▶ _WHAT THIS TASK INVOLVES_
Transcribe every entry word for word, leaving out all images.

▶ _Rows from a 3D scene dataset_

====

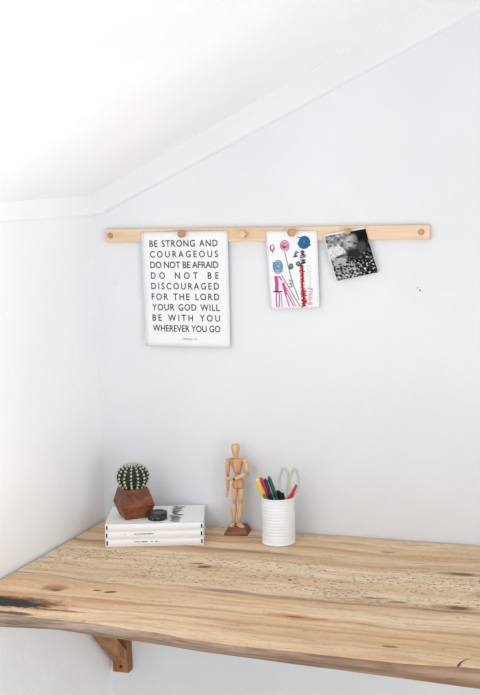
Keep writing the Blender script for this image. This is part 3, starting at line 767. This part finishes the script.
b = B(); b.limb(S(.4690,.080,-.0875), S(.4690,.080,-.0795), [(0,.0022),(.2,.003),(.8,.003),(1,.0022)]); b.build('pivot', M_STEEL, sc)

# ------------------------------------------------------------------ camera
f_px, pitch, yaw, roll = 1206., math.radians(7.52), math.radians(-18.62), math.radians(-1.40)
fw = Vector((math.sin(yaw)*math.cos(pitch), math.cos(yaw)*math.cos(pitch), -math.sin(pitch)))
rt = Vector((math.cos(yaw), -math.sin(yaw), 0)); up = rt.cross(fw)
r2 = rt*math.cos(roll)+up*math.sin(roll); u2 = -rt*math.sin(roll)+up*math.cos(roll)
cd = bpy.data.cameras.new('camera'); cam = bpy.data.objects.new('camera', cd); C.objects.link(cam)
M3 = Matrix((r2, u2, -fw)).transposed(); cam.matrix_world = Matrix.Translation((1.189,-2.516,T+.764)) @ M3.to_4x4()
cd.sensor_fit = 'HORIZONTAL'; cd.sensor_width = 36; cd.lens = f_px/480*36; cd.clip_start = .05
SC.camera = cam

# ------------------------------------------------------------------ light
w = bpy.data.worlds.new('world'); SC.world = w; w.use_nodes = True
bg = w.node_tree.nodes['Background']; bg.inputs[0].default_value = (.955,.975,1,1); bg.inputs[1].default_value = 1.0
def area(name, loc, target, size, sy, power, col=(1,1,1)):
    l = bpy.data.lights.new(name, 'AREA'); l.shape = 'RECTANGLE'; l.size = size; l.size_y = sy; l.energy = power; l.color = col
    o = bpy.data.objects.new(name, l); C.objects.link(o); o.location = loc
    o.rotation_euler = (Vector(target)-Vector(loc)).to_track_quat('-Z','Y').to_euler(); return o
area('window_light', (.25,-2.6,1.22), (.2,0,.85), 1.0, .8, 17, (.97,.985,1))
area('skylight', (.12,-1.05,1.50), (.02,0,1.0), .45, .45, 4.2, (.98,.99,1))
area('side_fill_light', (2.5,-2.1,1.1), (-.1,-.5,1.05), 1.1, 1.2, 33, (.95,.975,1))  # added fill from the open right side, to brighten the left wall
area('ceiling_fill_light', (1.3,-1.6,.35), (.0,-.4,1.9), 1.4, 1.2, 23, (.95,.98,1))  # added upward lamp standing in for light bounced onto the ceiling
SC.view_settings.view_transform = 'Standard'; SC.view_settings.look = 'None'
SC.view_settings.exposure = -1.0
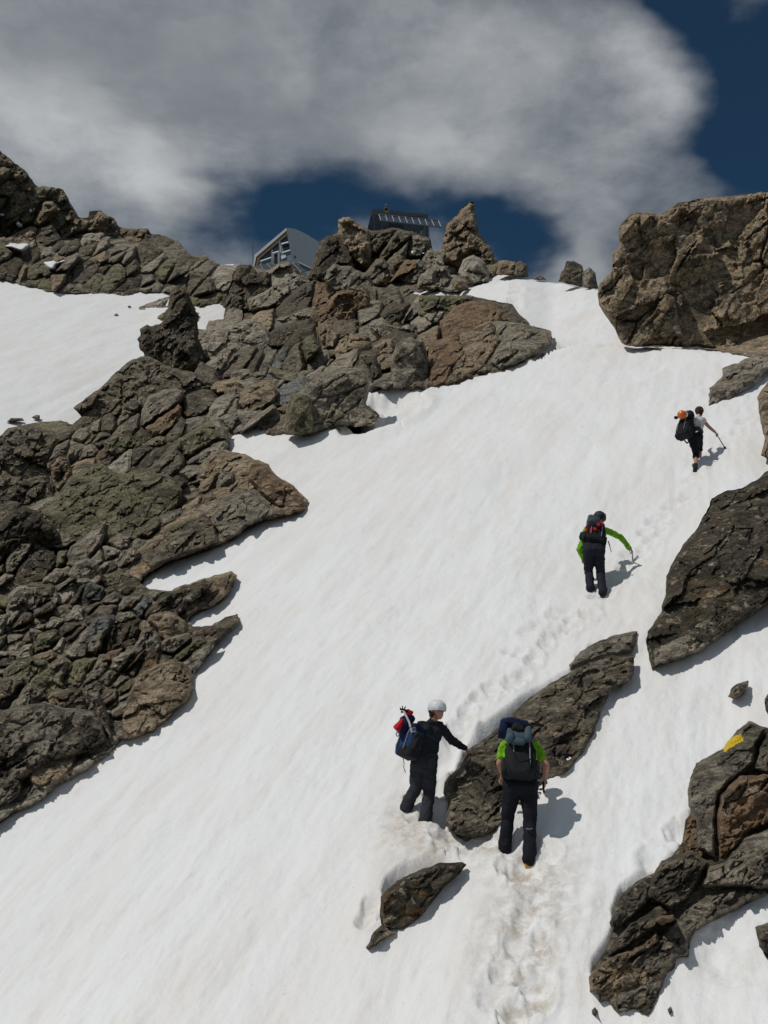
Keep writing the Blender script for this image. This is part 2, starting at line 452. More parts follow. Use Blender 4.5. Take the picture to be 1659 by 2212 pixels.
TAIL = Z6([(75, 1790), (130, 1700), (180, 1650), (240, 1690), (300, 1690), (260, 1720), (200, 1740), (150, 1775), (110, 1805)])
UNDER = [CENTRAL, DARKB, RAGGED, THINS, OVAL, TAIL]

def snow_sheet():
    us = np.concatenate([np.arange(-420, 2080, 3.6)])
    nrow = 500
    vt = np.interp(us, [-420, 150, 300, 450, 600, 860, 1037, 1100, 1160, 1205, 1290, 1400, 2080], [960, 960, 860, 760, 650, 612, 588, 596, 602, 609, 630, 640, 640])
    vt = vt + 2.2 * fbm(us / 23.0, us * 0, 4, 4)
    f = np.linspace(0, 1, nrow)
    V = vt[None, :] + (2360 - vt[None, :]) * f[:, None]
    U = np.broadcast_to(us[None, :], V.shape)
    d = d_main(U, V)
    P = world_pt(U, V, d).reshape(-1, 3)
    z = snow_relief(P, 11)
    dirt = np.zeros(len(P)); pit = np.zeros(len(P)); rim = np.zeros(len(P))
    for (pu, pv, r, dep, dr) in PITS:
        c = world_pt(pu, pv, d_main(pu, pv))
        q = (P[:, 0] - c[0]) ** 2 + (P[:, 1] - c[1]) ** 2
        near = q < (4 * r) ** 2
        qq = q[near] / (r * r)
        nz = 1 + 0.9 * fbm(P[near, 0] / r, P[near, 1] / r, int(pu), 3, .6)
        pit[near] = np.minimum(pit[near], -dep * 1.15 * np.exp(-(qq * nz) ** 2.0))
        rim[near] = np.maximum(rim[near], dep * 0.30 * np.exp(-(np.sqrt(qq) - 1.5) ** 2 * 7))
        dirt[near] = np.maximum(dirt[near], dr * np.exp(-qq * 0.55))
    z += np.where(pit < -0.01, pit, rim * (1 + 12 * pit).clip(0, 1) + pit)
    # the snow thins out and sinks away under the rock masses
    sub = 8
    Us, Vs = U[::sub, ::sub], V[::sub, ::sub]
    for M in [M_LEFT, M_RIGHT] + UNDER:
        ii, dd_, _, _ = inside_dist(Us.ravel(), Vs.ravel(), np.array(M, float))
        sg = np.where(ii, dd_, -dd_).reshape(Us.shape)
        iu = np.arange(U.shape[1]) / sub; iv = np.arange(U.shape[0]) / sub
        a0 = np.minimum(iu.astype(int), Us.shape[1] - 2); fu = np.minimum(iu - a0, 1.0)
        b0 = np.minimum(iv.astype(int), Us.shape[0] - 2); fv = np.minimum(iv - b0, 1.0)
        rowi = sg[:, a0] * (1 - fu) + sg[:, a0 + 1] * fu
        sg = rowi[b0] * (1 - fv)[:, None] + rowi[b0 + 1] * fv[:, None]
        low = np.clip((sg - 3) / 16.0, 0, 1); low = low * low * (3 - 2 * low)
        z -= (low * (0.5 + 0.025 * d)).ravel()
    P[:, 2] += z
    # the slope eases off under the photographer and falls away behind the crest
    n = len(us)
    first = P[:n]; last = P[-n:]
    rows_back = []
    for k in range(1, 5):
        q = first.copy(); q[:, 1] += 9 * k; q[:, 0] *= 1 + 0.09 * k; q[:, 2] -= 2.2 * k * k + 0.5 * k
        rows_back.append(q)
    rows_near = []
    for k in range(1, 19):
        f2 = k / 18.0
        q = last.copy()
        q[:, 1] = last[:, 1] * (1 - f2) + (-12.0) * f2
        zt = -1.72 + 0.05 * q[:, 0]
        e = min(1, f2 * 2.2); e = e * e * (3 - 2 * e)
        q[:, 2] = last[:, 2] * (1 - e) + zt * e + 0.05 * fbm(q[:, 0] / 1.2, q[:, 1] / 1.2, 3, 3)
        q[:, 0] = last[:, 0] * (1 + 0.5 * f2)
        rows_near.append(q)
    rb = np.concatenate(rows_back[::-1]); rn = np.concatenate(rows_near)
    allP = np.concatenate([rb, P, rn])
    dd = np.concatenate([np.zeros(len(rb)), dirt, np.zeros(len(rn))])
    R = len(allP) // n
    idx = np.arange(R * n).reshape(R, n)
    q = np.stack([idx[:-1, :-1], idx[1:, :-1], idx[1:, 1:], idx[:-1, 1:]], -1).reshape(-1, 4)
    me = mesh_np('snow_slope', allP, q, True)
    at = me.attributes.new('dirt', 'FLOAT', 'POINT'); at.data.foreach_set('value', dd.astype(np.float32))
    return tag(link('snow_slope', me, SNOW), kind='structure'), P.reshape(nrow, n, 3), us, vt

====

▶ _REPLY TO THE EXERCISE_
Keep writing the Blender script for this image. This is part 3, starting at line 767. This part finishes the script.
b = B(); b.limb(S(.4690,.080,-.0875), S(.4690,.080,-.0795), [(0,.0022),(.2,.003),(.8,.003),(1,.0022)]); b.build('pivot', M_STEEL, sc)

# ------------------------------------------------------------------ camera
f_px, pitch, yaw, roll = 1206., math.radians(7.52), math.radians(-18.62), math.radians(-1.40)
fw = Vector((math.sin(yaw)*math.cos(pitch), math.cos(yaw)*math.cos(pitch), -math.sin(pitch)))
rt = Vector((math.cos(yaw), -math.sin(yaw), 0)); up = rt.cross(fw)
r2 = rt*math.cos(roll)+up*math.sin(roll); u2 = -rt*math.sin(roll)+up*math.cos(roll)
cd = bpy.data.cameras.new('camera'); cam = bpy.data.objects.new('camera', cd); C.objects.link(cam)
M3 = Matrix((r2, u2, -fw)).transposed(); cam.matrix_world = Matrix.Translation((1.189,-2.516,T+.764)) @ M3.to_4x4()
cd.sensor_fit = 'HORIZONTAL'; cd.sensor_width = 36; cd.lens = f_px/480*36; cd.clip_start = .05
SC.camera = cam

# ------------------------------------------------------------------ light
w = bpy.data.worlds.new('world'); SC.world = w; w.use_nodes = True
bg = w.node_tree.nodes['Background']; bg.inputs[0].default_value = (.955,.975,1,1); bg.inputs[1].default_value = 1.0
def area(name, loc, target, size, sy, power, col=(1,1,1)):
    l = bpy.data.lights.new(name, 'AREA'); l.shape = 'RECTANGLE'; l.size = size; l.size_y = sy; l.energy = power; l.color = col
    o = bpy.data.objects.new(name, l); C.objects.link(o); o.location = loc
    o.rotation_euler = (Vector(target)-Vector(loc)).to_track_quat('-Z','Y').to_euler(); return o
area('window_light', (.25,-2.6,1.22), (.2,0,.85), 1.0, .8, 17, (.97,.985,1))
area('skylight', (.12,-1.05,1.50), (.02,0,1.0), .45, .45, 4.2, (.98,.99,1))
area('side_fill_light', (2.5,-2.1,1.1), (-.1,-.5,1.05), 1.1, 1.2, 33, (.95,.975,1))  # added fill from the open right side, to brighten the left wall
area('ceiling_fill_light', (1.3,-1.6,.35), (.0,-.4,1.9), 1.4, 1.2, 23, (.95,.98,1))  # added upward lamp standing in for light bounced onto the ceiling
SC.view_settings.view_transform = 'Standard'; SC.view_settings.look = 'None'
SC.view_settings.exposure = -1.0
Keep writing the Blender script for this image. This is part 2, starting at line 452. More parts follow. Use Blender 4.5. Take the picture to be 1659 by 2212 pixels.
TAIL = Z6([(75, 1790), (130, 1700), (180, 1650), (240, 1690), (300, 1690), (260, 1720), (200, 1740), (150, 1775), (110, 1805)])
UNDER = [CENTRAL, DARKB, RAGGED, THINS, OVAL, TAIL]

def snow_sheet():
    us = np.concatenate([np.arange(-420, 2080, 3.6)])
    nrow = 500
    vt = np.interp(us, [-420, 150, 300, 450, 600, 860, 1037, 1100, 1160, 1205, 1290, 1400, 2080], [960, 960, 860, 760, 650, 612, 588, 596, 602, 609, 630, 640, 640])
    vt = vt + 2.2 * fbm(us / 23.0, us * 0, 4, 4)
    f = np.linspace(0, 1, nrow)
    V = vt[None, :] + (2360 - vt[None, :]) * f[:, None]
    U = np.broadcast_to(us[None, :], V.shape)
    d = d_main(U, V)
    P = world_pt(U, V, d).reshape(-1, 3)
    z = snow_relief(P, 11)
    dirt = np.zeros(len(P)); pit = np.zeros(len(P)); rim = np.zeros(len(P))
    for (pu, pv, r, dep, dr) in PITS:
        c = world_pt(pu, pv, d_main(pu, pv))
        q = (P[:, 0] - c[0]) ** 2 + (P[:, 1] - c[1]) ** 2
        near = q < (4 * r) ** 2
        qq = q[near] / (r * r)
        nz = 1 + 0.9 * fbm(P[near, 0] / r, P[near, 1] / r, int(pu), 3, .6)
        pit[near] = np.minimum(pit[near], -dep * 1.15 * np.exp(-(qq * nz) ** 2.0))
        rim[near] = np.maximum(rim[near], dep * 0.30 * np.exp(-(np.sqrt(qq) - 1.5) ** 2 * 7))
        dirt[near] = np.maximum(dirt[near], dr * np.exp(-qq * 0.55))
    z += np.where(pit < -0.01, pit, rim * (1 + 12 * pit).clip(0, 1) + pit)
    # the snow thins out and sinks away under the rock masses
    sub = 8
    Us, Vs = U[::sub, ::sub], V[::sub, ::sub]
    for M in [M_LEFT, M_RIGHT] + UNDER:
        ii, dd_, _, _ = inside_dist(Us.ravel(), Vs.ravel(), np.array(M, float))
        sg = np.where(ii, dd_, -dd_).reshape(Us.shape)
        iu = np.arange(U.shape[1]) / sub; iv = np.arange(U.shape[0]) / sub
        a0 = np.minimum(iu.astype(int), Us.shape[1] - 2); fu = np.minimum(iu - a0, 1.0)
        b0 = np.minimum(iv.astype(int), Us.shape[0] - 2); fv = np.minimum(iv - b0, 1.0)
        rowi = sg[:, a0] * (1 - fu) + sg[:, a0 + 1] * fu
        sg = rowi[b0] * (1 - fv)[:, None] + rowi[b0 + 1] * fv[:, None]
        low = np.clip((sg - 3) / 16.0, 0, 1); low = low * low * (3 - 2 * low)
        z -= (low * (0.5 + 0.025 * d)).ravel()
    P[:, 2] += z
    # the slope eases off under the photographer and falls away behind the crest
    n = len(us)
    first = P[:n]; last = P[-n:]
    rows_back = []
    for k in range(1, 5):
        q = first.copy(); q[:, 1] += 9 * k; q[:, 0] *= 1 + 0.09 * k; q[:, 2] -= 2.2 * k * k + 0.5 * k
        rows_back.append(q)
    rows_near = []
    for k in range(1, 19):
        f2 = k / 18.0
        q = last.copy()
        q[:, 1] = last[:, 1] * (1 - f2) + (-12.0) * f2
        zt = -1.72 + 0.05 * q[:, 0]
        e = min(1, f2 * 2.2); e = e * e * (3 - 2 * e)
        q[:, 2] = last[:, 2] * (1 - e) + zt * e + 0.05 * fbm(q[:, 0] / 1.2, q[:, 1] / 1.2, 3, 3)
        q[:, 0] = last[:, 0] * (1 + 0.5 * f2)
        rows_near.append(q)
    rb = np.concatenate(rows_back[::-1]); rn = np.concatenate(rows_near)
    allP = np.concatenate([rb, P, rn])
    dd = np.concatenate([np.zeros(len(rb)), dirt, np.zeros(len(rn))])
    R = len(allP) // n
    idx = np.arange(R * n).reshape(R, n)
    q = np.stack([idx[:-1, :-1], idx[1:, :-1], idx[1:, 1:], idx[:-1, 1:]], -1).reshape(-1, 4)
    me = mesh_np('snow_slope', allP, q, True)
    at = me.attributes.new('dirt', 'FLOAT', 'POINT'); at.data.foreach_set('value', dd.astype(np.float32))
    return tag(link('snow_slope', me, SNOW), kind='structure'), P.reshape(nrow, n, 3), us, vt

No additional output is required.